■ TASK INSTRUCTIONS ■
Begin with the first line of the material and copy each line word for word through the line that contains "k.build('knob', BLACK, hb)"; the pictures are left out.

■ SOURCE MATERIAL ■
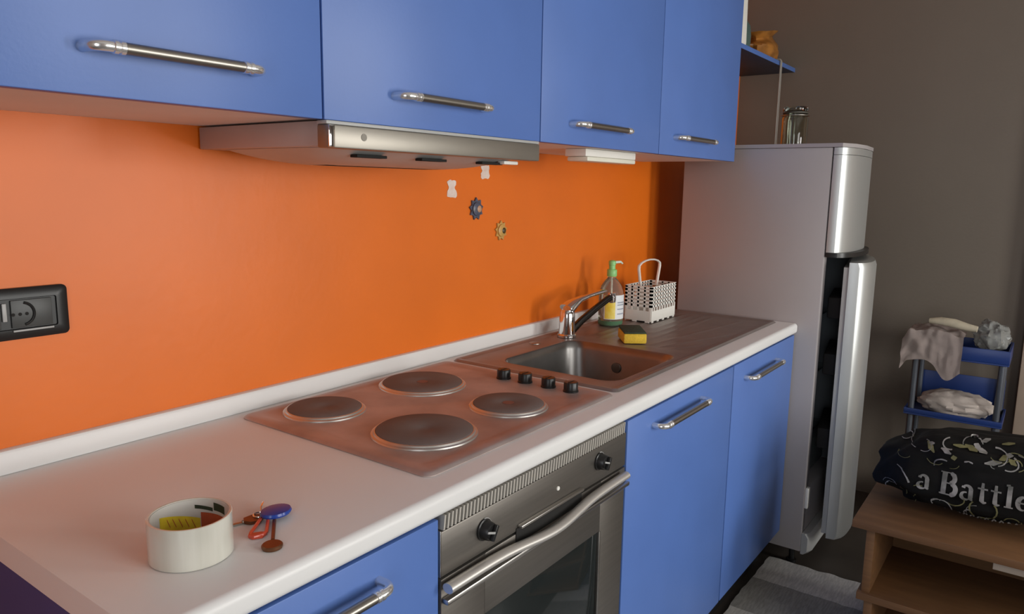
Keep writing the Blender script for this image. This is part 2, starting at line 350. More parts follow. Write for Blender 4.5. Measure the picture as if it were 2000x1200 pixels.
# ------------------------------------------------------------ hob
hb = thing('electric_hob', (.34, -.29, H), 'steel electric hob with four round hotplates, set in the worktop left of the sink', 'hob')
hx0, hx1, hy0, hy1 = .038, .648, -.536, -.040
m = MB()
m.rrect([(hx0, hx1, hy0, hy1, H+.0004, .018), (hx0, hx1, hy0, hy1, H+.002, .018), (hx0+.004, hx1-.004, hy0+.004, hy1-.004, H+.0055, .016),
         (hx0+.009, hx1-.009, hy0+.009, hy1-.009, H+.0065, .014), (hx0+.026, hx1-.026, hy0+.030, hy1-.026, H+.0062, .02), (hx0+.032, hx1-.032, hy0+.036, hy1-.032, H+.0038, .02)], 6)
m.build('plate', HOBST, hb)
for i, (px, py, r, red) in enumerate(((.167, -.137, .0765, 0), (.435, -.154, .094, 1), (.191, -.386, .0935, 0), (.424, -.406, .0775, 1))):
    z = H+.0040
    p = MB(); p.lathe([(r-.004, 0), (r-.004, .0075), (r-.006, .0088), (r*.5, .0085), (.016, .0082), (.0135, .0070), (0.0005, .0070)], (px, py, z), 48, cap1=True)
    po = p.build('hotplate', IRON, hb)
    rg = MB(); rg.lathe([(r, -.0001), (r+.0055, -.0001), (r+.0045, .0022), (r+.0008, .0036), (r-.0008, .0064), (r-.0034, .0070), (r-.0034, .0005)], (px, py, z), 56, cap0=False, cap1=False)
    rg.build('chrome_ring', mat('ring_steel', (.60, .57, .53), .34, .8, var=.05), po, 'bright steel ring')
    if red: MB().lathe([(.0125, .0071), (.0125, .0076), (.0005, .0078)], (px, py, z), 24).build('centre_mark', mat('faded_red_mark', (.20, .10, .09), .5, var=.2), po, 'faded reddish centre dot')
for kx, ky in ((.600, -.262), (.603, -.322), (.603, -.387), (.603, -.447)):
    k = MB(); k.lathe([(.0175, 0), (.0175, .003), (.0160, .0040), (.0160, .0205), (.0148, .0222), (.0004, .0224)], (kx, ky, H+.0040), 28)
    k.box(kx-.011, kx+.011, ky-.0015, ky+.0015, H+.0266, H+.0274, .0003)
    k.box(kx-.0172, kx-.0162, ky-.001, ky+.001, H+.012, H+.0255, .0003)
    k.build('knob', BLACK, hb)

# ------------------------------------------------------------ sink
sk = thing('kitchen_sink', (1.25, -.28, H-.15), 'inset stainless sink with a square bowl and a ribbed drainer on the right', 'sink')
sx0, sx1, sy0, sy1 = .668, 1.842, -.528, -.040
bx0, bx1, by0, by1 = .738, 1.105, -.485, -.140
n = 10; s = MB()
L = lambda i, z, r: rr_loop(bx0+i, bx1-i, by0+i, by1-i, z, r, n)
top = H+.0022
# deck round the bowl: rounded opening lofted out to a rectangle with the same number of points
split = 1.150
outer = []
for (x, y, z), (ax, ay) in zip(L(0, top, .045), [q[:2] for q in rr_loop(-1, 1, -1, 1, 0, .35, n)]):
    k = 1/max(abs(ax), abs(ay)); outer.append((ax*k, ay*k))
def rect_loop(x0, x1, y0, y1, z): return [(x0+(a+1)/2*(x1-x0), y0+(b_+1)/2*(y1-y0), z) for a, b_ in outer]
s.loft([L(0, top, .045), L(-.004, top+.0012, .048), L(-.010, top, .052), L(-.0115, top, .053), L(-.0135, top, .054), rect_loop(sx0+.022, split, sy0+.022, sy1-.022, top)], cap0=False, cap1=False)
# drainer height field with fanned ribs
NX, NY = 150, 76; X0, X1, Y0, Y1 = split, sx1-.022, sy0+.022, sy1-.022
def rib(x, y):
    z = 0
    if x > 1.17 and x < 1.79:
        for j in range(9):
            ys = -.150-.034*j; sl = -.0-.62*max(0, (j-5.2)/4)
            yc = ys+sl*(x-1.17)
            if yc > Y0+.012: z += .0021*math.exp(-((y-yc)/.0050)**2)
    ed = min(x-X0+.03, X1-x, y-Y0, Y1-y)
    return z*min(1, max(0, (ed-.004)/.02))*min(1, (x-1.17)/.02 if x > 1.17 else 0)*min(1, max(0, (1.79-x)/.03)) - .0012*min(1, max(0, ed/.012))*min(1, max(0, (x-1.155)/.03))
gv = [[s.bm.verts.new((X0+(X1-X0)*i/NX, Y0+(Y1-Y0)*j/NY, top+rib(X0+(X1-X0)*i/NX, Y0+(Y1-Y0)*j/NY))) for j in range(NY+1)] for i in range(NX+1)]
for i in range(NX):
    for j in range(NY):
        q = s.bm.faces.new((gv[i][j], gv[i+1][j], gv[i+1][j+1], gv[i][j+1])); q.smooth = True
# raised rim all round
s.loft([rr_loop(sx0+.022, sx1-.022, sy0+.022, sy1-.022, top, .0005, 6), rr_loop(sx0+.016, sx1-.016, sy0+.016, sy1-.016, top+.0035, .006, 6), rr_loop(sx0+.006, sx1-.006, sy0+.006, sy1-.006, top+.0035, .012, 6), rr_loop(sx0, sx1, sy0, sy1, H+.0005, .015, 6)], cap0=False, cap1=False)
s.build('deck', SINKST, sk)
bw = MB()
bw.loft([L(0, top, .045), L(.003, top-.003, .044), L(.008, H-.02, .05), L(.014, H-.11, .055), L(.026, H-.135, .05), L(.05, H-.146, .05), L(.14, H-.149, .02)], cap0=False, cap1=True)
bw.build('bowl', mat('bowl_steel', (.27, .26, .25), .36, 1, var=.2, scale=10), sk, 'darker brushed steel bowl')
MB().lathe([(.040, 0), (.040, .002), (.030, .0025), (.026, .0005), (.0004, .0005)], (.925, -.31, H-.1488), 28).build('drain', CHROME, sk)
ovx = bx1-.0125
MB().tube([(ovx, -.30, H-.058), (ovx-.003, -.30, H-.058), (ovx-.0035, -.30, H-.058)], [.015, .0145, .009], 24).build('overflow', SATIN, sk, 'round overflow cover on the bowl wall')
MB().lathe([(.017, 0), (.0165, .0018), (.014, .0024), (.0004, .0026)], (.985, -.088, top+.0002), 24).build('hole_cover', SATIN, sk)

# mixer tap
fc = thing('mixer_tap', (1.128, -.105, top), 'chrome single-lever mixer tap behind the sink bowl', 'tap')
FX, FY = 1.128, -.108
MB().lathe([(.029, .0), (.029, .006), (.0255, .010), (.0245, .030), (.0235, .062), (.0225, .078), (.018, .084), (.0004, .085)], (FX, FY, top+.0016), 32).build('body', CHROME, fc)
sp = [(FX+.0175, FY-.004, H+.0165), (FX+.060, FY-.012, H+.044), (FX+.12, FY-.024, H+.074), (FX+.18, FY-.036, H+.101), (FX+.205, FY-.041, H+.110)]
spo = MB().tube(sp, [.0125, .0118, .0112, .011, .011], 18).build('spout', mat('chrome_dark_reflection', (.10, .095, .09), .16, 1, var=.1), fc, 'straight chrome spout, coloured dark for its reflections')  # dark reflections on the chrome are put into the base colour
MB().tube([(FX+.203, FY-.0405, H+.122), (FX+.204, FY-.0405, H+.098), (FX+.205, FY-.0405, H+.091)], [.013, .0135, .012], 20).build('aerator', CHROME, spo)
lv = [(FX-.004, FY, H+.0885), (FX+.012, FY-.004, H+.100), (FX+.055, FY-.008, H+.113), (FX+.11, FY-.014, H+.121), (FX+.165, FY-.022, H+.127), (FX+.19, FY-.026, H+.128)]
MB().tube(lv, [.019, .0165, .009, .0065, .0075, .004], 18, flat=1.5, up=(0, 0, 1)).build('lever', CHROME, fc)

# ------------------------------------------------------------ things beside the sink
SZ = top+.0005
bt = thing('soap_bottle', (1.40, -.108, SZ), 'clear washing-up soap bottle with a green pump and lemon label behind the tap', 'bottle')
bc = (1.402, -.108, SZ)
def ell(prof, c_, n_=36): return [[(c_[0]+1.04*rad*math.cos(2*math.pi*i/n_), c_[1]+1.0*rad*math.sin(2*math.pi*i/n_), c_[2]+z) for i in range(n_)] for rad, z in prof]
BP = [(.037, 0), (.041, .004), (.041, .05), (.0405, .098), (.039, .112), (.033, .132), (.021, .150), (.0135, .158), (.0135, .166)]
MB().loft(ell(BP, bc)).build('bottle_body', PET, bt)
MB().loft(ell([(.035, .002), (.039, .005), (.0392, .017), (.0003, .0172)], bc)).build('soap_liquid', GREENL, bt, 'green soap left at the bottom')
def wrap(z0, z1, a0, a1, mtl, nm, lb, off=.0008, par=bt):
    q = MB(); N_ = 14; R_ = .0412+off
    P = [[(bc[0]+1.04*R_*math.cos(a0+(a1-a0)*i/N_), bc[1]+1.0*R_*math.sin(a0+(a1-a0)*i/N_), bc[2]+z) for i in range(N_+1)] for z in (z0, z1)]
    q.loft(P, 0, False, False, closed=False); return q.build(nm, mtl, par, lb)
A = math.radians
lab = wrap(.024, .104, A(178), A(345), LABW, 'label', 'white and yellow printed paper label')
wrap(.026, .088, A(183), A(230), YELLOW, 'lemon_print', 'yellow printed patch', .0013, lab)
wrap(.088, .104, A(182), A(230), mat('lime_print', (.40, .58, .14), .5, var=.1), 'lime_print', None, .0013, lab)
for zz in (.040, .056, .070, .078): wrap(zz, zz+.004, A(240), A(284), mat('grey_print', (.35, .38, .45), .5, var=.1), 'print_line', None, .0013, lab)
pm = MB(); pc = (bc[0], bc[1], bc[2])
pm.lathe([(.0155, .163), (.0165, .165), (.0165, .184), (.015, .186), (.0105, .187), (.0105, .200), (.0118, .201), (.0118, .213), (.008, .216), (.0003, .217)], pc, 24); pmo = pm.build('pump', GREENP, bt, 'green pump head')
MB().tube([(pc[0]+.009, pc[1]-.004, pc[2]+.209), (pc[0]+.028, pc[1]-.016, pc[2]+.210), (pc[0]+.034, pc[1]-.020, pc[2]+.204)], [.005, .0042, .003], 10).build('nozzle', mat('pale_nozzle', (.62, .70, .58), .4, var=.03), pmo)
MB().tube([(pc[0], pc[1], pc[2]+.020), (pc[0], pc[1], pc[2]+.160)], .0028, 8).build('dip_tube', WHITEP, bt)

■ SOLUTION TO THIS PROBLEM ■
Keep writing the Blender script for this image. This is part 2, starting at line 350. More parts follow. Write for Blender 4.5. Measure the picture as if it were 2000x1200 pixels.
# ------------------------------------------------------------ hob
hb = thing('electric_hob', (.34, -.29, H), 'steel electric hob with four round hotplates, set in the worktop left of the sink', 'hob')
hx0, hx1, hy0, hy1 = .038, .648, -.536, -.040
m = MB()
m.rrect([(hx0, hx1, hy0, hy1, H+.0004, .018), (hx0, hx1, hy0, hy1, H+.002, .018), (hx0+.004, hx1-.004, hy0+.004, hy1-.004, H+.0055, .016),
         (hx0+.009, hx1-.009, hy0+.009, hy1-.009, H+.0065, .014), (hx0+.026, hx1-.026, hy0+.030, hy1-.026, H+.0062, .02), (hx0+.032, hx1-.032, hy0+.036, hy1-.032, H+.0038, .02)], 6)
m.build('plate', HOBST, hb)
for i, (px, py, r, red) in enumerate(((.167, -.137, .0765, 0), (.435, -.154, .094, 1), (.191, -.386, .0935, 0), (.424, -.406, .0775, 1))):
    z = H+.0040
    p = MB(); p.lathe([(r-.004, 0), (r-.004, .0075), (r-.006, .0088), (r*.5, .0085), (.016, .0082), (.0135, .0070), (0.0005, .0070)], (px, py, z), 48, cap1=True)
    po = p.build('hotplate', IRON, hb)
    rg = MB(); rg.lathe([(r, -.0001), (r+.0055, -.0001), (r+.0045, .0022), (r+.0008, .0036), (r-.0008, .0064), (r-.0034, .0070), (r-.0034, .0005)], (px, py, z), 56, cap0=False, cap1=False)
    rg.build('chrome_ring', mat('ring_steel', (.60, .57, .53), .34, .8, var=.05), po, 'bright steel ring')
    if red: MB().lathe([(.0125, .0071), (.0125, .0076), (.0005, .0078)], (px, py, z), 24).build('centre_mark', mat('faded_red_mark', (.20, .10, .09), .5, var=.2), po, 'faded reddish centre dot')
for kx, ky in ((.600, -.262), (.603, -.322), (.603, -.387), (.603, -.447)):
    k = MB(); k.lathe([(.0175, 0), (.0175, .003), (.0160, .0040), (.0160, .0205), (.0148, .0222), (.0004, .0224)], (kx, ky, H+.0040), 28)
    k.box(kx-.011, kx+.011, ky-.0015, ky+.0015, H+.0266, H+.0274, .0003)
    k.box(kx-.0172, kx-.0162, ky-.001, ky+.001, H+.012, H+.0255, .0003)
    k.build('knob', BLACK, hb)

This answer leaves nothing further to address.